● **What is needed**:
Verbatim output of all the material below is required.

● **Recorded information**:
--------

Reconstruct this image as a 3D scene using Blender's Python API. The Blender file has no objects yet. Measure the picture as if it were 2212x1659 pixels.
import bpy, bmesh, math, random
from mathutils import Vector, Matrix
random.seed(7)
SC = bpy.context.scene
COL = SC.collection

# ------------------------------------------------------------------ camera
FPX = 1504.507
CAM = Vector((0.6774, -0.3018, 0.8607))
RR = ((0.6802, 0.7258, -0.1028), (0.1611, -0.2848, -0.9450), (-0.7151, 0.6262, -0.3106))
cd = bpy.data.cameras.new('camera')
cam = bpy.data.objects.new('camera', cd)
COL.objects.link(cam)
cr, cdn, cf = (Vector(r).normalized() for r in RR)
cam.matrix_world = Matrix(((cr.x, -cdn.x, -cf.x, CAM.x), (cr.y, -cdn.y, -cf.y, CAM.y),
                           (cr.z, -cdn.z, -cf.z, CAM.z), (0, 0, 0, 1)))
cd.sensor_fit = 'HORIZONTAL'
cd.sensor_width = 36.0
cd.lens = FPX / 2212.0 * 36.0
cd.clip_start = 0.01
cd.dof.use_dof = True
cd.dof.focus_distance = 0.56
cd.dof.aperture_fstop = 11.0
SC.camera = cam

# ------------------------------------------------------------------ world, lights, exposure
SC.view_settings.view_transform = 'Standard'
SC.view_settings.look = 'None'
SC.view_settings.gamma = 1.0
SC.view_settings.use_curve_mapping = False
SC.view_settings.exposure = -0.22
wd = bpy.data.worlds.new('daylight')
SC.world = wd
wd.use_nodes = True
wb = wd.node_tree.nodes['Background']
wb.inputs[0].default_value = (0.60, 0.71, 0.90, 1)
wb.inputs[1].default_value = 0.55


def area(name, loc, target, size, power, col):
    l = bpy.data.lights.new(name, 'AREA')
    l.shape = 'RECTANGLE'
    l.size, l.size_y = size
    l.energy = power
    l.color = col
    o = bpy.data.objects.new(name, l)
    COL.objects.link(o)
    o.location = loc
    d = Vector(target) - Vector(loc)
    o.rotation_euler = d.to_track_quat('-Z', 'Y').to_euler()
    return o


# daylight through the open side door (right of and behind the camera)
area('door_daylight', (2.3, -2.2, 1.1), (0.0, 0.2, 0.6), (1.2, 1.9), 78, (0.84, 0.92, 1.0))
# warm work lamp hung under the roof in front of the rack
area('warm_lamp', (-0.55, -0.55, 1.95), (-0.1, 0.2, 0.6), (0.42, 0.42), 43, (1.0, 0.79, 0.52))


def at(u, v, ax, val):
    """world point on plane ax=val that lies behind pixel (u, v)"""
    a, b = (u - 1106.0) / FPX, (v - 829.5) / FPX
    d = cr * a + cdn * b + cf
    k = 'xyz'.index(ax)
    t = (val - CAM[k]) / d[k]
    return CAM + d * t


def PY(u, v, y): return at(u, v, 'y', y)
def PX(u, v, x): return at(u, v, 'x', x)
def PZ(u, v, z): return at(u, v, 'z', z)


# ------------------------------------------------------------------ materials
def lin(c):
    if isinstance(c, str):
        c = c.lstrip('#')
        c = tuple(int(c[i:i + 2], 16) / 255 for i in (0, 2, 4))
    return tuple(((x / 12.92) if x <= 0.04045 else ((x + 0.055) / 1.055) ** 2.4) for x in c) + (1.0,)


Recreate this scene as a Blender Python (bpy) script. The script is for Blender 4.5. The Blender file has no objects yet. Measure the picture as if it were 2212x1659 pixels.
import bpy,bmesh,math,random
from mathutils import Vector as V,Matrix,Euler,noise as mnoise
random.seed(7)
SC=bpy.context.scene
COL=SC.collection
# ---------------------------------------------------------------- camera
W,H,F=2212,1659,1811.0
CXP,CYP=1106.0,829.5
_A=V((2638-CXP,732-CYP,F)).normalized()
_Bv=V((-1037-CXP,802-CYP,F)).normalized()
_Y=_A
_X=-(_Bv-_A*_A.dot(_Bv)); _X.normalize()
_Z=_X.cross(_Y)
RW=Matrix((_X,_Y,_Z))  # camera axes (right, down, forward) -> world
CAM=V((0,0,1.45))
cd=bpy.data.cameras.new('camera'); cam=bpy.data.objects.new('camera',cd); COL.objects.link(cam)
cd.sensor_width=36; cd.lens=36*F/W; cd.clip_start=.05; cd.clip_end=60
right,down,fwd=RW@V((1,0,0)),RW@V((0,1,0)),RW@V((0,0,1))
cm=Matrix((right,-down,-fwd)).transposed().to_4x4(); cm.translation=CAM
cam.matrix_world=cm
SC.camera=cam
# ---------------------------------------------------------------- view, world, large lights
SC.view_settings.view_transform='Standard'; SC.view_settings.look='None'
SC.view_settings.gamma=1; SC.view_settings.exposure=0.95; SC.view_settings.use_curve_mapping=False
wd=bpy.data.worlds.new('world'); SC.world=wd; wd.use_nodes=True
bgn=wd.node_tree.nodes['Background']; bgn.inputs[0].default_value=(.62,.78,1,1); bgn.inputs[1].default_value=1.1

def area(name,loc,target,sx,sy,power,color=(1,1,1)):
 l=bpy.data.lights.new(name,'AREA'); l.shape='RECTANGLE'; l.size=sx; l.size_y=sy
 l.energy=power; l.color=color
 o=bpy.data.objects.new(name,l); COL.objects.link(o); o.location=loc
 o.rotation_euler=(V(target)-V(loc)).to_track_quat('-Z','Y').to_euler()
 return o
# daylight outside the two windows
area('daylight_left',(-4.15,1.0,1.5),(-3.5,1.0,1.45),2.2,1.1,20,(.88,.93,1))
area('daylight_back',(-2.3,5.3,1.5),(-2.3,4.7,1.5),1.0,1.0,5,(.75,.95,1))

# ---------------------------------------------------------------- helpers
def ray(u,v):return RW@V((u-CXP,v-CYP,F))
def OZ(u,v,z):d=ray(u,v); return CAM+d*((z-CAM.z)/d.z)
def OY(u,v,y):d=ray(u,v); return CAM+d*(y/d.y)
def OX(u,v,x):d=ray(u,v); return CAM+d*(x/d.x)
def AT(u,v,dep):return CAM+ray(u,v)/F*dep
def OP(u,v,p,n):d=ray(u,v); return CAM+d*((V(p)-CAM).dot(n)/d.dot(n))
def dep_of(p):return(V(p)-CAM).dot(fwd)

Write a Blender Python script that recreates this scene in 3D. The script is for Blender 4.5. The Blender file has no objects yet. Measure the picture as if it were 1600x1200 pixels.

--------

● **Complete answer**:
Reconstruct this image as a 3D scene using Blender's Python API. The Blender file has no objects yet. Measure the picture as if it were 2212x1659 pixels.
import bpy, bmesh, math, random
from mathutils import Vector, Matrix
random.seed(7)
SC = bpy.context.scene
COL = SC.collection

# ------------------------------------------------------------------ camera
FPX = 1504.507
CAM = Vector((0.6774, -0.3018, 0.8607))
RR = ((0.6802, 0.7258, -0.1028), (0.1611, -0.2848, -0.9450), (-0.7151, 0.6262, -0.3106))
cd = bpy.data.cameras.new('camera')
cam = bpy.data.objects.new('camera', cd)
COL.objects.link(cam)
cr, cdn, cf = (Vector(r).normalized() for r in RR)
cam.matrix_world = Matrix(((cr.x, -cdn.x, -cf.x, CAM.x), (cr.y, -cdn.y, -cf.y, CAM.y),
                           (cr.z, -cdn.z, -cf.z, CAM.z), (0, 0, 0, 1)))
cd.sensor_fit = 'HORIZONTAL'
cd.sensor_width = 36.0
cd.lens = FPX / 2212.0 * 36.0
cd.clip_start = 0.01
cd.dof.use_dof = True
cd.dof.focus_distance = 0.56
cd.dof.aperture_fstop = 11.0
SC.camera = cam

# ------------------------------------------------------------------ world, lights, exposure
SC.view_settings.view_transform = 'Standard'
SC.view_settings.look = 'None'
SC.view_settings.gamma = 1.0
SC.view_settings.use_curve_mapping = False
SC.view_settings.exposure = -0.22
wd = bpy.data.worlds.new('daylight')
SC.world = wd
wd.use_nodes = True
wb = wd.node_tree.nodes['Background']
wb.inputs[0].default_value = (0.60, 0.71, 0.90, 1)
wb.inputs[1].default_value = 0.55


def area(name, loc, target, size, power, col):
    l = bpy.data.lights.new(name, 'AREA')
    l.shape = 'RECTANGLE'
    l.size, l.size_y = size
    l.energy = power
    l.color = col
    o = bpy.data.objects.new(name, l)
    COL.objects.link(o)
    o.location = loc
    d = Vector(target) - Vector(loc)
    o.rotation_euler = d.to_track_quat('-Z', 'Y').to_euler()
    return o


# daylight through the open side door (right of and behind the camera)
area('door_daylight', (2.3, -2.2, 1.1), (0.0, 0.2, 0.6), (1.2, 1.9), 78, (0.84, 0.92, 1.0))
# warm work lamp hung under the roof in front of the rack
area('warm_lamp', (-0.55, -0.55, 1.95), (-0.1, 0.2, 0.6), (0.42, 0.42), 43, (1.0, 0.79, 0.52))


def at(u, v, ax, val):
    """world point on plane ax=val that lies behind pixel (u, v)"""
    a, b = (u - 1106.0) / FPX, (v - 829.5) / FPX
    d = cr * a + cdn * b + cf
    k = 'xyz'.index(ax)
    t = (val - CAM[k]) / d[k]
    return CAM + d * t


def PY(u, v, y): return at(u, v, 'y', y)
def PX(u, v, x): return at(u, v, 'x', x)
def PZ(u, v, z): return at(u, v, 'z', z)


# ------------------------------------------------------------------ materials
def lin(c):
    if isinstance(c, str):
        c = c.lstrip('#')
        c = tuple(int(c[i:i + 2], 16) / 255 for i in (0, 2, 4))
    return tuple(((x / 12.92) if x <= 0.04045 else ((x + 0.055) / 1.055) ** 2.4) for x in c) + (1.0,)


Recreate this scene as a Blender Python (bpy) script. The script is for Blender 4.5. The Blender file has no objects yet. Measure the picture as if it were 2212x1659 pixels.
import bpy,bmesh,math,random
from mathutils import Vector as V,Matrix,Euler,noise as mnoise
random.seed(7)
SC=bpy.context.scene
COL=SC.collection
# ---------------------------------------------------------------- camera
W,H,F=2212,1659,1811.0
CXP,CYP=1106.0,829.5
_A=V((2638-CXP,732-CYP,F)).normalized()
_Bv=V((-1037-CXP,802-CYP,F)).normalized()
_Y=_A
_X=-(_Bv-_A*_A.dot(_Bv)); _X.normalize()
_Z=_X.cross(_Y)
RW=Matrix((_X,_Y,_Z))  # camera axes (right, down, forward) -> world
CAM=V((0,0,1.45))
cd=bpy.data.cameras.new('camera'); cam=bpy.data.objects.new('camera',cd); COL.objects.link(cam)
cd.sensor_width=36; cd.lens=36*F/W; cd.clip_start=.05; cd.clip_end=60
right,down,fwd=RW@V((1,0,0)),RW@V((0,1,0)),RW@V((0,0,1))
cm=Matrix((right,-down,-fwd)).transposed().to_4x4(); cm.translation=CAM
cam.matrix_world=cm
SC.camera=cam
# ---------------------------------------------------------------- view, world, large lights
SC.view_settings.view_transform='Standard'; SC.view_settings.look='None'
SC.view_settings.gamma=1; SC.view_settings.exposure=0.95; SC.view_settings.use_curve_mapping=False
wd=bpy.data.worlds.new('world'); SC.world=wd; wd.use_nodes=True
bgn=wd.node_tree.nodes['Background']; bgn.inputs[0].default_value=(.62,.78,1,1); bgn.inputs[1].default_value=1.1

def area(name,loc,target,sx,sy,power,color=(1,1,1)):
 l=bpy.data.lights.new(name,'AREA'); l.shape='RECTANGLE'; l.size=sx; l.size_y=sy
 l.energy=power; l.color=color
 o=bpy.data.objects.new(name,l); COL.objects.link(o); o.location=loc
 o.rotation_euler=(V(target)-V(loc)).to_track_quat('-Z','Y').to_euler()
 return o
# daylight outside the two windows
area('daylight_left',(-4.15,1.0,1.5),(-3.5,1.0,1.45),2.2,1.1,20,(.88,.93,1))
area('daylight_back',(-2.3,5.3,1.5),(-2.3,4.7,1.5),1.0,1.0,5,(.75,.95,1))

# ---------------------------------------------------------------- helpers
def ray(u,v):return RW@V((u-CXP,v-CYP,F))
def OZ(u,v,z):d=ray(u,v); return CAM+d*((z-CAM.z)/d.z)
def OY(u,v,y):d=ray(u,v); return CAM+d*(y/d.y)
def OX(u,v,x):d=ray(u,v); return CAM+d*(x/d.x)
def AT(u,v,dep):return CAM+ray(u,v)/F*dep
def OP(u,v,p,n):d=ray(u,v); return CAM+d*((V(p)-CAM).dot(n)/d.dot(n))
def dep_of(p):return(V(p)-CAM).dot(fwd)

Write a Blender Python script that recreates this scene in 3D. The script is for Blender 4.5. The Blender file has no objects yet. Measure the picture as if it were 1600x1200 pixels.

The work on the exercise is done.